The four curve types that cover 99% of use cases
- Arch (top) — text follows the top of an arc, reading left-to-right. Used for ribbon banners and the top of a circular badge.
- Arch (bottom) — text follows the bottom of an arc, also left-to-right. Used for the bottom of a circular badge.
- Full circle — text wraps around the full circumference. Used for round seals, pet tags, and rim text on coasters.
- Wave — text follows a sine wave. Decorative; used sparingly for novelty products.
Letter spacing on curves — the detail that separates pro from amateur
Naive curve algorithms just rotate each letter around the curve. Result: letters touch on the inside of the arc and gap on the outside. Looks wrong.
What good curve rendering does: it adjusts letter spacing along the curve so each letter has consistent visual spacing — slightly more space on tight arcs, slightly less on wide arcs. Print It My Way's curve renderer does this automatically; the customer just sees clean text.
Print output should be the curve, not the straight text
This is where lots of personalizers fail: preview shows curved text, print file contains straight text and a 'curve = arch' tag, and the customer's engraver gets straight text plus a sticky note that says 'arch this'.

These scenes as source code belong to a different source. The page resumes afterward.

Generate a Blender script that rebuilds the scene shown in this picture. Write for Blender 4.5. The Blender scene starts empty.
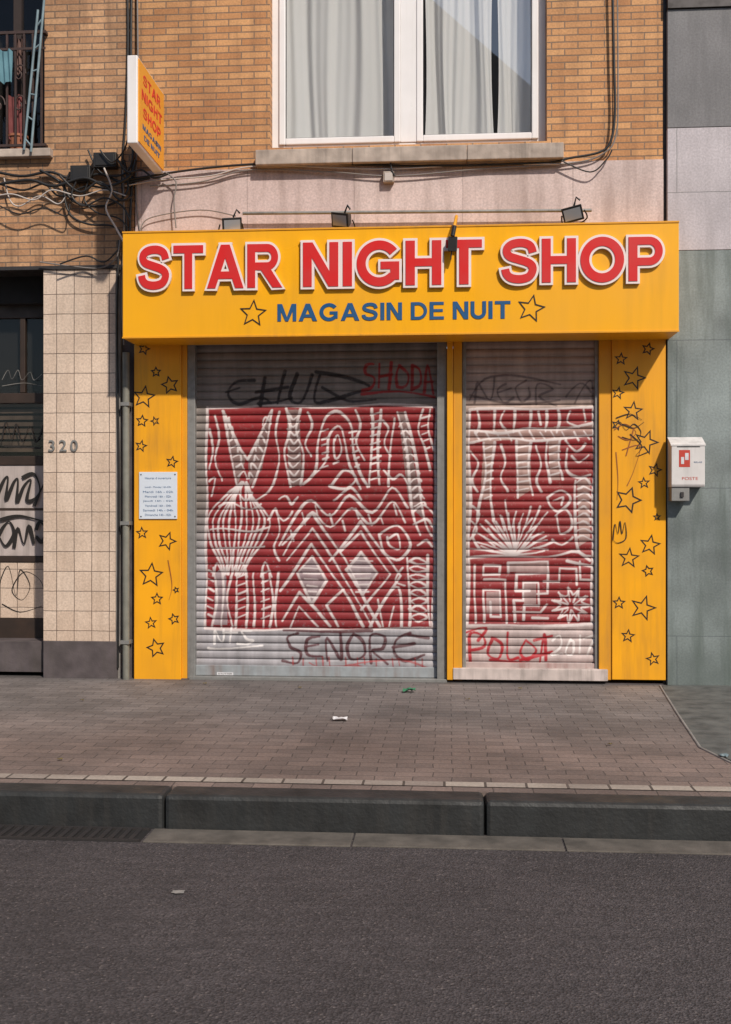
import bpy, math, random
import numpy as np
from mathutils import Vector, Euler
random.seed(7); np.random.seed(7)
rad=math.radians
sc=bpy.context.scene
sc.view_settings.view_transform='Standard'; sc.view_settings.look='None'; sc.view_settings.exposure=0

# ---------------------------------------------------------------- camera
F=1100.0; TH=rad(4.3); CY=-9.14; CZ=1.408
cam=bpy.data.cameras.new("camera"); cam.sensor_fit='VERTICAL'; cam.sensor_height=36; cam.lens=F/1024*36
cam.clip_end=1500
co=bpy.data.objects.new("camera",cam); sc.collection.objects.link(co)
co.location=(0,CY,CZ); co.rotation_euler=(rad(90),0,TH); sc.camera=co
def w(px,py,Y=0.0):
    """photo measurement -> real position on the vertical plane y=Y"""
    dx=(px-365.5)/F; dz=-(py-512)/F
    d=Vector((-math.sin(TH)+math.cos(TH)*dx, math.cos(TH)+math.sin(TH)*dx, dz))
    t=(Y-CY)/d.y
    return d.x*t, CZ+d.z*t
def X(px,Y=0.0): return w(px,512,Y)[0]
def Zp(py,px=400,Y=0.0): return w(px,py,Y)[1]
def g(px,py,z=0.0):
    dx=(px-365.5)/F; dz=-(py-512)/F
    d=Vector((-math.sin(TH)+math.cos(TH)*dx, math.cos(TH)+math.sin(TH)*dx, dz))
    t=(z-CZ)/d.z
    return d.x*t, CY+d.y*t

# ---------------------------------------------------------------- nodes
def nd(nt,t,props=None,**ins):
    n=nt.nodes.new(t)
    for k,v in (props or {}).items(): setattr(n,k,v)
    for k,v in ins.items():
        s=n.inputs[int(k[1:])] if (k[0]=='i' and k[1:].isdigit()) else n.inputs[k.replace('_',' ')]
        if isinstance(v,bpy.types.NodeSocket): nt.links.new(v,s)
        else: s.default_value=v
    return n
def c4(c): return (c[0],c[1],c[2],1)
def mixc(nt,f,a,b,blend='MIX'):
    n=nt.nodes.new('ShaderNodeMix'); n.data_type='RGBA'; n.blend_type=blend
    for i,v in ((0,f),(6,a),(7,b)):
        if isinstance(v,bpy.types.NodeSocket): nt.links.new(v,n.inputs[i])
        else: n.inputs[i].default_value = v if i==0 else (c4(v) if not isinstance(v,(int,float)) else (v,v,v,1))
    return n.outputs[2]
def mth(nt,op,a,b=0.0,clamp=False):
    n=nd(nt,'ShaderNodeMath',{'operation':op,'use_clamp':clamp},i0=a,i1=b); return n.outputs[0]
def mr(nt,v,a,b,c,d):
    return nd(nt,'ShaderNodeMapRange',{},i0=v,i1=a,i2=b,i3=c,i4=d).outputs[0]
def M(name):
    m=bpy.data.materials.new(name); m.use_nodes=True; nt=m.node_tree
    return m,nt,nt.nodes['Principled BSDF']
def obj(nt): return nd(nt,'ShaderNodeTexCoord').outputs['Object']
def noise(nt,scale,detail=2,vec=None,rough=.6):
    vec=vec or obj(nt)
    return nd(nt,'ShaderNodeTexNoise',{},Vector=vec,Scale=scale,Detail=detail,Roughness=rough).outputs['Fac']
def scaled(nt,s,rot=(0,0,0)):
    return nd(nt,'ShaderNodeMapping',{},Vector=obj(nt),Scale=s,Rotation=rot).outputs[0]
def bump(nt,b,h,strength,dist=.01,prev=None):
    n=nd(nt,'ShaderNodeBump',{},Strength=strength,Distance=dist,Height=h)
    if prev: nt.links.new(prev,n.inputs['Normal'])
    nt.links.new(n.outputs[0],b.inputs['Normal']); return n.outputs[0]
def lk(nt,a,b): nt.links.new(a,b)
def mulv(nt,c,f): return mixc(nt,1.0,c,nd(nt,'ShaderNodeCombineColor',{},i0=f,i1=f,i2=f).outputs[0],'MULTIPLY')
def plain(name,col,rough=.6,var=.12,scale=5,bmp=0,bscale=80,metal=0,streak=0.0,dirt=(.08,.07,.06)):
    m,nt,b=M(name)
    nn=noise(nt,scale)
    cc=mulv(nt,col,mr(nt,nn,.3,.7,1-var,1+var))
    if streak>0:
        k=mth(nt,'MULTIPLY',mr(nt,noise(nt,1.0,4,scaled(nt,(14,14,1.1))),.45,.72,0,1),mr(nt,noise(nt,1.3,3),.35,.62,0,1))
        cc=mixc(nt,mth(nt,'MULTIPLY',k,streak),cc,dirt)
    lk(nt,cc,b.inputs['Base Color'])
    lk(nt,mr(nt,nn,.3,.7,min(1,rough+.1),max(0,rough-.1)),b.inputs['Roughness'])
    b.inputs['Metallic'].default_value=metal
    if bmp>0: bump(nt,b,noise(nt,bscale),bmp,.004)
    return m
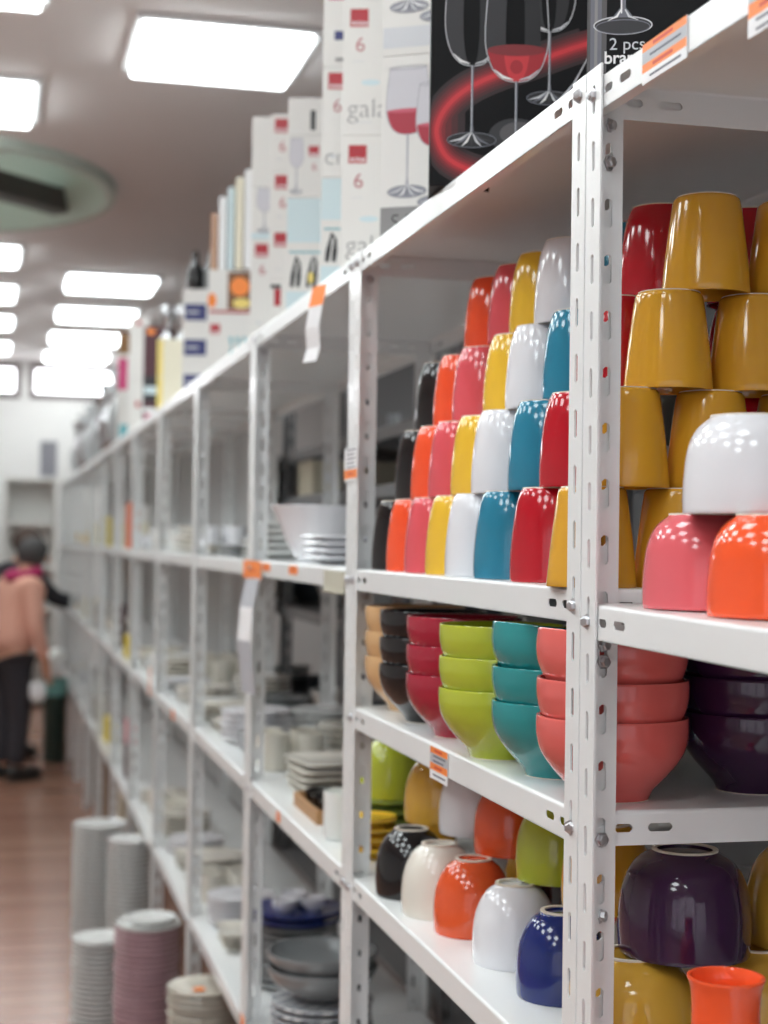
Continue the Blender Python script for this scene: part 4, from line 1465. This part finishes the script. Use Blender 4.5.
def skin_obj(name, verts, edges, radii, m, parent=None, sub=2, root=0):
    me = bpy.data.meshes.new(name)
    me.from_pydata([Vector(v) for v in verts], edges, [])
    o = link(name, me, parent)
    sk = o.modifiers.new('Skin', 'SKIN')
    lay = me.skin_vertices[0].data
    for i, r in enumerate(radii):
        rr = r if isinstance(r, tuple) else (r, r)
        lay[i].radius = rr
        lay[i].use_root = (i == root)
    o.modifiers.new('Subdivision', 'SUBSURF').levels = sub
    o.modifiers['Subdivision'].render_levels = sub
    dg = bpy.context.evaluated_depsgraph_get()
    nm = bpy.data.meshes.new_from_object(o.evaluated_get(dg))
    o.modifiers.clear()
    o.data = nm
    bpy.data.meshes.remove(me)
    nm.name = name
    nm.materials.clear()
    nm.materials.append(m)
    nm.polygons.foreach_set('use_smooth', [True] * len(nm.polygons))
    return o


class Chain:
    def __init__(s):
        s.v, s.e, s.r = [], [], []

    def add(s, p, r, link_to=None):
        s.v.append(p); s.r.append(r)
        if link_to is not None:
            s.e.append((link_to, len(s.v) - 1))
        return len(s.v) - 1


def person(loc, rotz, label, coat, trousers, hairm, scarf=None, reach=False, scale=1.0, hood=None):
    """figure facing local +Y, right hand at +X"""
    t = thing('person', label, 'person', loc, rotz)
    t.scale = (scale,) * 3
    J = {'pelvis': (0, 0, .86), 'waist': (0, .03, 1.0), 'chest': (0, .07, 1.20), 'neck': (0, .11, 1.345), 'skull': (0, .165, 1.44), 'crown': (0, .17, 1.51)}
    C = Chain()
    a = C.add(J['pelvis'], (.12, .10)); b = C.add(J['waist'], (.115, .095), a); c = C.add(J['chest'], (.13, .10), b); n = C.add(J['neck'], .052, c)
    h = C.add(J['skull'], (.072, .088), n); C.add(J['crown'], (.062, .075), h)
    arms = {}
    for s in (1, -1):
        hip = C.add((s * .085, 0, .80), .085, a); kn = C.add((s * .09, .03, .45), .055, hip); an = C.add((s * .09, -.01, .085), .038, kn); C.add((s * .10, .13, .035), .033, an)
        sh = C.add((s * .165, .06, 1.265), .058, c)
        if reach and s == 1:
            el, wr, hd = (.25, .22, 1.08), (.27, .44, 1.06), (.27, .53, 1.07)
        elif reach:
            el, wr, hd = (-.24, .10, 1.0), (-.22, .30, .98), (-.2, .38, .98)
        else:
            el, wr, hd = (s * .225, .05, 1.0), (s * .215, .13, .78), (s * .21, .15, .70)
        e_ = C.add(el, .042, sh); w_ = C.add(wr, .030, e_); p_ = C.add(hd, (.036, .022), w_)
        d = (Vector(hd) - Vector(wr)).normalized()
        side = Vector((1, 0, 0)) if abs(d.x) < .8 else Vector((0, 1, 0))
        side = (side - d * side.dot(d)).normalized()
        for q, L in ((-.024, .060), (-.008, .072), (.008, .068), (.024, .052)):
            base = Vector(hd) + side * q + d * .022
            f1 = C.add(tuple(base + d * L * .5), .0095, p_)
            C.add(tuple(base + d * L * .9 + Vector((0, .012, 0)) * (0 if reach else 1)), .008, f1)
        th = C.add(tuple(Vector(hd) - side * .045 + d * .005), .011, p_)
        C.add(tuple(Vector(hd) - side * .055 + d * .038), .009, th)
        arms[s] = (el, wr)
    skin_obj('body', C.v, C.e, C.r, SKIN, t)
    # face details joined to the head as one feature mesh
    fb_ = bmesh.new()
    for s in (1, -1):
        bmesh.ops.create_uvsphere(fb_, u_segments=10, v_segments=8, radius=.02, matrix=Matrix.Translation((s * .079, .165, 1.44)) @ Matrix.Diagonal((.4, .8, 1.3, 1)))
    bmesh.ops.create_cone(fb_, cap_ends=True, segments=10, radius1=.016, radius2=.006, depth=.045, matrix=Matrix.Translation((0, .262, 1.435)) @ Matrix.Rotation(-.3, 4, 'X'))
    link('ears_and_nose'.replace('ears_and_nose', 'face'), to_mesh(fb_, 'face', SKIN, 60), t)
    # coat
    C = Chain()
    a = C.add((0, .0, .80), (.175, .145)); b = C.add((0, .02, .95), (.165, .14), a); c = C.add((0, .06, 1.14), (.165, .135), b); d = C.add((0, .085, 1.27), (.12, .10), c); C.add((0, .10, 1.335), (.07, .065), d)
    for s in (1, -1):
        sh = C.add((s * .165, .06, 1.262), .075, d); e_ = C.add(arms[s][0], .060, sh); C.add(tuple(Vector(arms[s][1]) * .92 + Vector(arms[s][0]) * .08), .047, e_)
    skin_obj('coat', C.v, C.e, C.r, coat, t)
    C = Chain()
    a = C.add((0, 0, .87), (.14, .12))
    for s in (1, -1):
        hp = C.add((s * .088, 0, .78), .105, a); kn = C.add((s * .092, .03, .45), .076, hp); C.add((s * .092, -.005, .085), .062, kn)
    skin_obj('trousers', C.v, C.e, C.r, trousers, t)
    SOLE = mat('rubber sole', srgb(60, 56, 54), 0.7, noise=.1)
    SH = mat('dark shoe leather', srgb(34, 32, 32), 0.4, noise=.1)
    for s in (1, -1):
        sb = bmesh.new()
        bmesh.ops.create_uvsphere(sb, u_segments=18, v_segments=12, radius=1, matrix=Matrix.Translation((s * .097, .06, .045)) @ Matrix.Diagonal((.05, .135, .048, 1)))
        for v in sb.verts:
            v.co.z = max(v.co.z, 0.001)
            if v.co.y < .02:
                v.co.z = v.co.z * 1.35
        so = link('shoe', to_mesh(sb, 'shoe', SH, 60), t)
        ub = bmesh.new()
        lathe(ub, [(0, 0), (.98, 0), (1, .4), (1, 1), (0, 1)], 24)
        bmesh.ops.transform(ub, matrix=Matrix.Translation((s * .097, .06, 0.0)) @ Matrix.Diagonal((.049, .132, .012, 1)), verts=ub.verts)
        link('sole', to_mesh(ub, 'sole', SOLE, 40), so)
    hb = bmesh.new()
    bmesh.ops.create_uvsphere(hb, u_segments=24, v_segments=16, radius=1, matrix=Matrix.Translation((0, .150, 1.475)) @ Matrix.Diagonal((.098, .112, .105, 1)))
    for v in hb.verts:
        if v.co.y > .205:
            v.co.z = max(v.co.z, 1.50)
            v.co.y = min(v.co.y, .262)
    link('hair', to_mesh(hb, 'hair', hairm, 70), t)
    if scarf:
        sb = bmesh.new()
        R, r = .085, .045
        ring = []
        for i in range(28):
            ring.append([sb.verts.new(((R + r * cos(q)) * cos(2 * pi * i / 28), .085 + (R + r * cos(q)) * sin(2 * pi * i / 28), 1.335 + r * .9 * sin(q) + .02 * sin(2 * pi * i / 28))) for q in [2 * pi * j / 12 for j in range(12)]])
        for i in range(28):
            for j in range(12):
                sb.faces.new((ring[i][j], ring[(i + 1) % 28][j], ring[(i + 1) % 28][(j + 1) % 12], ring[i][(j + 1) % 12]))
        link('scarf', to_mesh(sb, 'scarf', scarf, 80), t)
    return t


person((0.13, 10.55, 0), radians(-62), 'person in salmon jumper, magenta scarf and dark trousers, seen from behind at the aisle end',
       mat('salmon knit', srgb(228, 172, 152), 0.85, noise=.08, nscale=60, bump=.3), mat('charcoal cloth', srgb(52, 50, 56), 0.85, noise=.1, nscale=60), mat('grey hair', srgb(72, 70, 70), 0.8, noise=.2, nscale=40),
       mat('magenta wool', srgb(170, 36, 92), 0.85, noise=.1, nscale=60), scale=0.985)
person((0.12, 11.6, 0), radians(-58), 'person in black coat behind the salmon jumper, reaching toward the shelf',
       mat('black coat cloth', srgb(38, 38, 44), 0.85, noise=.1, nscale=60), mat('charcoal cloth', (0, 0, 0)), mat('brown hair', srgb(70, 54, 46), 0.8, noise=.2, nscale=40), None, True, 1.03)

# small white bag in the nearer person's hand
t = thing('shopping_bag', 'small white bag held at the side of the person in salmon jumper', 'bag', (0.300, 10.42, 0.53))
bm = bmesh.new(); bevel_box(bm, -.05, .05, -.03, .03, 0, .10, .01, 2); link('bag_body', to_mesh(bm, 'bag_body', TAG_WH, 40), t)
bm = bmesh.new()
arc = [(-.03, .10), (-.026, .15), (0, .175), (.026, .15), (.03, .10), (.024, .10), (.021, .146), (0, .168), (-.021, .146), (-.024, .10)]
prism(bm, arc, Vector((0, -.003, 0)), EX, EZ, Vector((0, .006, 0)))
link('handle', to_mesh(bm, 'handle', DARKC), t)

# ------------------------------------------------------------------ world, camera, view
w = bpy.data.worlds.new('World')
SC.world = w
w.use_nodes = True
w.node_tree.nodes['Background'].inputs['Color'].default_value = (0.8, 0.85, 0.9, 1)
w.node_tree.nodes['Background'].inputs['Strength'].default_value = 0.05

cd = bpy.data.cameras.new('Camera')
cam = bpy.data.objects.new('Camera', cd)
COL.objects.link(cam)
cd.sensor_fit = 'VERTICAL'
cd.sensor_height = 36.0
cd.lens = FOC / 1024 * 36.0
cd.clip_start = 0.05
M = Matrix((RR, UU, -F0)).transposed().to_4x4()
M.translation = EYE
cam.matrix_world = M
cd.dof.use_dof = True
cd.dof.focus_distance = 1.62
cd.dof.aperture_fstop = 4.8
SC.camera = cam

vs = SC.view_settings
vs.view_transform = 'Standard'
vs.look = 'None'
vs.gamma = 1.0
vs.use_curve_mapping = False
vs.exposure = 0.0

The print file should contain the actual curved text — rasterized at print resolution or as vector outlines that follow the curve. Print It My Way generates both formats automatically; no manual interpretation on the fulfillment side.
Sell circular logos and curved badges properly
Print It My Way's curve effect handles spacing, radius, and print-file rendering automatically. Install free.
Install Print It My Way — Free See the 35+ fonts comparison →Frequently asked questions
Can curved text use any font?
Yes. Any font in the library or that you upload works with the curve effect. Some fonts (heavily decorative scripts) read better than others on curves — test a sample.
What about emoji or non-Latin scripts on curves?
Yes, but RTL languages (Arabic, Hebrew) need the curve direction flipped. Print It My Way auto-detects RTL and flips correctly.
Can I have two curved lines on the same product?
Yes. A badge with 'BUSINESS NAME' on the top arc and 'EST. 2026' on the bottom arc is a standard pattern. Each is a separate text field with its own curve settings.
Does the customer see the curve in preview before buying?
Yes. The curve renders live as the customer types — no surprises after checkout.
What if the customer's text is too long for the curve?
Two options you set on the field: (1) shrink the font automatically so it fits, or (2) reject input past the character limit. Stores selling badges usually pick option 2 for visual consistency.